• _Task to carry out_: From the first line of the data below through the line holding "return W(1240 +", output each line exactly and leave the pictures out.
* start Collected data *
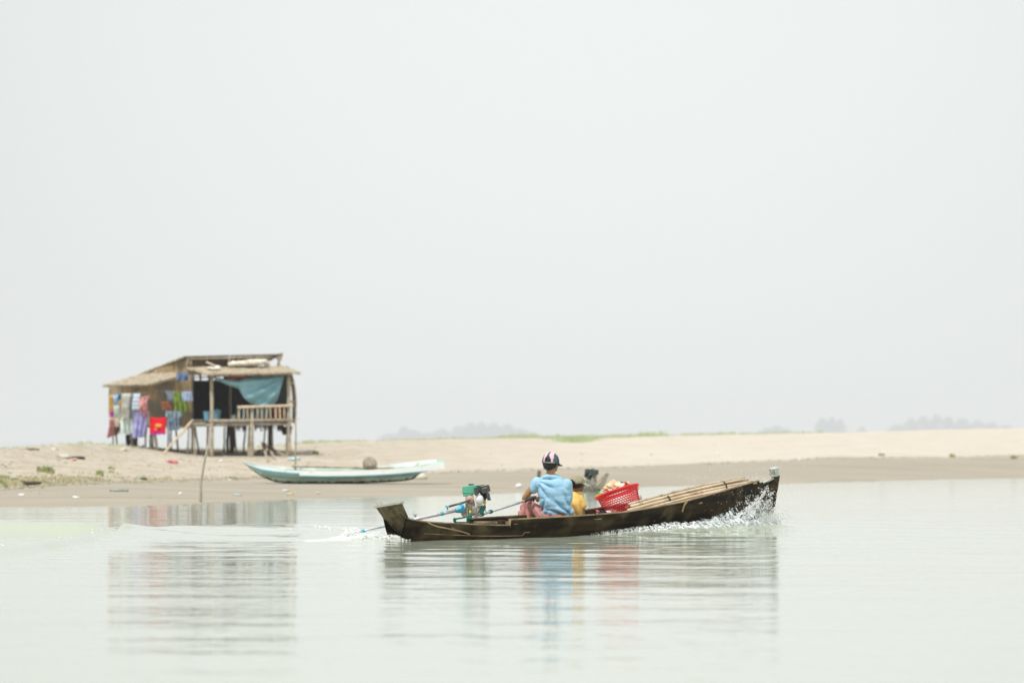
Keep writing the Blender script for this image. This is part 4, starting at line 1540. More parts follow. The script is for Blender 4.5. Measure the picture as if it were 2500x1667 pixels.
mb.box(q0 + dr * .455 + Vector((0, 0, .045)), (.03, .03, .03)); mb.tube([q0 + dr * .455 + Vector((-.02, 0, .05)), q0 + dr * .455 + Vector((-.03, 0, .10))], .003, 5)
mb.tube([q0 + dr * .455 + Vector((-.01, 0, .05)), q0 + dr * .455 + Vector((.03, 0, .07))], .004, 5)
mb.build('grease_fitting', malu, shaft)
mb = MB()
mb.tube([E(760, 690, -.09), E(470, 770, -.10), E(178, 850, -.11)], .0145, 12)
ex = mb.build('exhaust_pipe', mat('dark_steel', (.09, .09, .10), (.16, .16, .17), rough=.35, metal=.5, nscale=9), motor, smooth=True)
mb = MB(); mb.box(E(128, 858, -.11), (.045, .03, .028), Matrix.Rotation(R(14), 3, 'Y')); mb.box(E(140, 900, -.10), (.018, .012, .04)); mb.build('pipe_bracket', mcyan, ex, bevel=.003)
mb = MB(); mb.tube([E(1170, 800, -.08), E(1185, 870, -.085), E(1170, 930, -.08), E(1195, 1000, -.09)], .0042, 6); mb.build('throttle_cable', mblk2, motor)
# tiller
t0 = E(768, 1168, -.07)
t1 = W(1308, 1213.5, 50.0)
mb = MB()
mb.tube([t0.lerp(t1, t) for t in (0, .3, .6, .82)], .0165, 14)
til = mb.build('tiller', msteel, motor, smooth=True)
for t_ in (.155, .29):
    mb = MB(); mb.tube([t0.lerp(t1, t_), t0.lerp(t1, t_ + .03)], .025, 14); mb.build('clamp', mdgreen, til)
mb = MB(); mb.tube([t0.lerp(t1, .815), t0.lerp(t1, .99)], .021, 14); mb.build('grip', mblk2, til)
mb = MB(); mb.tube([t0.lerp(t1, .73), t0.lerp(t1, .745)], .019, 12); mb.tube([t0.lerp(t1, .80), t0.lerp(t1, .812)], .0195, 12); mb.build('tape', mat('tan_tape', (.5, .4, .2)), til)
mb = MB(); mb.box(t0 + Vector((-.01, 0, .01)), (.06, .06, .055)); mb.build('tiller_socket', mdgreen, motor, bevel=.006)

# ------------------------------------------------------------------ people
D0 = 50.2


def P(x, y, d=0.0):
    return W(1240 + x / 7.842, 1080 + y / 7.842, D0 + d)


mskin = mat('brown_skin', (.34, .17, .085), (.42, .22, .115), rough=.55, nscale=12, spec=.4)
mhair = mat('black_hair', (.006, .006, .007), (.02, .018, .016), rough=.5, nscale=40, bump=.5)


def hand(mb, w, k, curl, r=.0085, right=1):
    """palm at w heading along k, fingers curling towards curl"""
    k = k.normalized(); c = curl.normalized()
    s = k.cross(c).normalized() * right
    mb.ell(w + k * .045, (.026, .026, .026), nu=10, nv=8)
    mb.cap(w, w + k * .06, .024, .030, 10)
    mb.cap(w + s * .018 + k * .03, w - s * .018 + k * .06, .020, .020, 10)
    for q, L in ((-.030, .072), (-.010, .082), (.010, .078), (.029, .062)):
        a_ = w + k * .07 + s * q
        b_ = a_ + k * L * .32 + c * L * .20
        c2_ = b_ + c * L * .42 - k * L * .02
        d_ = c2_ + c * L * .12 - k * L * .30
        mb.cap(a_, b_, r * 1.05, r, 8); mb.cap(b_, c2_, r, r * .92, 8); mb.cap(c2_, d_, r * .92, r * .8, 8)
    a_ = w + s * .026 + k * .015
    b_ = a_ + s * .025 + k * .03 + c * .012
    mb.cap(a_, b_, .011, .0105, 8); mb.cap(b_, b_ + k * .015 + c * .03 - s * .01, .0105, .009, 8)


man = thing('person', 'person in light blue shirt, pink sarong and pink and grey cap holding the motor tiller', 'person', tuple(P(930, 1440)))
mb = MB()
mb.ell(P(812, 385, 0), (.086, .102, .112))                       # skull
mb.ell(P(868, 470, .055), (.058, .062, .066))                    # jaw
mb.ell(P(905, 515, .075), (.026, .03, .028))                     # chin
mb.ell(P(948, 440, .10), (.014, .02, .024), Matrix.Rotation(R(-30), 3, 'Z'))     # nose
mb.ell(P(925, 492, .11), (.014, .012, .009))                     # lips
mb.ell(P(930, 395, .085), (.02, .03, .012))                      # brow
mb.ell(P(936, 425, -.005), (.010, .020, .033), Matrix.Rotation(R(12), 3, 'X'))   # ear
mb.cap(P(815, 650, -.01), P(822, 480, .01), .060, .056)          # neck
mb.cap(P(620, 775, .0), P(1030, 810, .0), .058, .056)              # shoulders
mb.ell(P(850, 850, .03), (.185, .095, .17))
mb.ell(P(920, 1150, .03), (.165, .09, .20))
mb.ell(P(950, 1360, .03), (.17, .11, .09))
mb.cap(P(545, 770, 0), P(330, 1040, .03), .055, .040)            # left upper arm
mb.cap(P(330, 1045, .03), P(318, 1080, .04), .041, .036)
mb.cap(P(320, 1075, .05), P(440, 1050, .24), .038, .027)         # left forearm resting over the knee
hand(mb, P(445, 1048, .25), P(560, 1052, .29) - P(445, 1048, .25), Vector((.2, .2, -1)))
mb.cap(P(1095, 860, .04), P(1160, 1040, .12), .045, .042)        # right upper arm
mb.cap(P(1170, 1040, .12), P(700, 1040, .27), .040, .026)        # right forearm crossing in front of the chest
hand(mb, P(660, 1035, .20), P(500, 1045, -.02) - P(660, 1035, .20), Vector((-.15, -.5, -.9)), right=-1)
mb.cap(P(700, 1040, .27), P(650, 1035, .19), .026, .024)
mb.cap(P(760, 1400, .05), P(470, 1210, .28), .075, .055)         # left thigh
mb.cap(P(470, 1210, .28), P(440, 1560, .25), .052, .036)         # left shin
mb.cap(P(1080, 1400, .05), P(900, 1380, .50), .075, .055)
mb.cap(P(900, 1380, .50), P(900, 1600, .45), .050, .036)
blob('body', mb, mskin, man, .0065, 3)
mb = MB()
mb.ell(P(803, 405, -.008), (.096, .104, .088))
mb.ell(P(785, 455, -.02), (.075, .09, .055))
blob('hair', mb, mhair, man, .009, 2, lambda p, n: .003 * mn.noise(p * 90))


def shirt_fold(cen, hot):
    def f(p, n):
        x, z = p.x - cen.x, p.z - cen.z
        w_ = 0
        # diagonal pulls from the lower right, and tucks by the left armpit
        rx, rz = x - .26, z + .30                    # folds fan out from the lower right corner of the shirt
        an2 = math.atan2(rz, -rx)
        rr2 = math.hypot(rx, rz)
        fan = math.sin(an2 * 15 + 2.0 * mn.noise(p * 4))
        w_ += (.010 * fan - .030 * math.exp(-((fan + 1) / .38) ** 2)) * math.exp(-((rr2 - .20) / .16) ** 2) * min(1, rr2 / .10)
        ux, uz = x + .26, z - .20                    # and from the left arm pit
        an3 = math.atan2(-uz, ux)
        r3 = math.hypot(ux, uz)
        s4 = math.sin(an3 * 12 + 1.5 * mn.noise(p * 5))
        w_ += (.007 * s4 - .022 * math.exp(-((s4 + 1) / .4) ** 2)) * math.exp(-((r3 - .17) / .09) ** 2) * min(1, max(0, (x + .24) / .06))
        lf = math.exp(-((x + .16) / .05) ** 2) * min(1, max(0, (-.02 - z) / .1))
        s5 = math.sin((x * .95 - z * .35) * 75)
        w_ += lf * (.008 * s5 - .018 * math.exp(-((s5 + 1) / .4) ** 2))
        w_ += .008 * mn.noise(Vector((p.x * 5, p.y * 5, p.z * 3))) + .002 * mn.noise(p * 24)
        return w_ * hot
    return f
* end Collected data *
• _Answer to this exercise_:
Keep writing the Blender script for this image. This is part 4, starting at line 1540. More parts follow. The script is for Blender 4.5. Measure the picture as if it were 2500x1667 pixels.
mb.box(q0 + dr * .455 + Vector((0, 0, .045)), (.03, .03, .03)); mb.tube([q0 + dr * .455 + Vector((-.02, 0, .05)), q0 + dr * .455 + Vector((-.03, 0, .10))], .003, 5)
mb.tube([q0 + dr * .455 + Vector((-.01, 0, .05)), q0 + dr * .455 + Vector((.03, 0, .07))], .004, 5)
mb.build('grease_fitting', malu, shaft)
mb = MB()
mb.tube([E(760, 690, -.09), E(470, 770, -.10), E(178, 850, -.11)], .0145, 12)
ex = mb.build('exhaust_pipe', mat('dark_steel', (.09, .09, .10), (.16, .16, .17), rough=.35, metal=.5, nscale=9), motor, smooth=True)
mb = MB(); mb.box(E(128, 858, -.11), (.045, .03, .028), Matrix.Rotation(R(14), 3, 'Y')); mb.box(E(140, 900, -.10), (.018, .012, .04)); mb.build('pipe_bracket', mcyan, ex, bevel=.003)
mb = MB(); mb.tube([E(1170, 800, -.08), E(1185, 870, -.085), E(1170, 930, -.08), E(1195, 1000, -.09)], .0042, 6); mb.build('throttle_cable', mblk2, motor)
# tiller
t0 = E(768, 1168, -.07)
t1 = W(1308, 1213.5, 50.0)
mb = MB()
mb.tube([t0.lerp(t1, t) for t in (0, .3, .6, .82)], .0165, 14)
til = mb.build('tiller', msteel, motor, smooth=True)
for t_ in (.155, .29):
    mb = MB(); mb.tube([t0.lerp(t1, t_), t0.lerp(t1, t_ + .03)], .025, 14); mb.build('clamp', mdgreen, til)
mb = MB(); mb.tube([t0.lerp(t1, .815), t0.lerp(t1, .99)], .021, 14); mb.build('grip', mblk2, til)
mb = MB(); mb.tube([t0.lerp(t1, .73), t0.lerp(t1, .745)], .019, 12); mb.tube([t0.lerp(t1, .80), t0.lerp(t1, .812)], .0195, 12); mb.build('tape', mat('tan_tape', (.5, .4, .2)), til)
mb = MB(); mb.box(t0 + Vector((-.01, 0, .01)), (.06, .06, .055)); mb.build('tiller_socket', mdgreen, motor, bevel=.006)

# ------------------------------------------------------------------ people
D0 = 50.2


def P(x, y, d=0.0):
    return W(1240 + x / 7.842, 1080 + y / 7.842, D0 + d)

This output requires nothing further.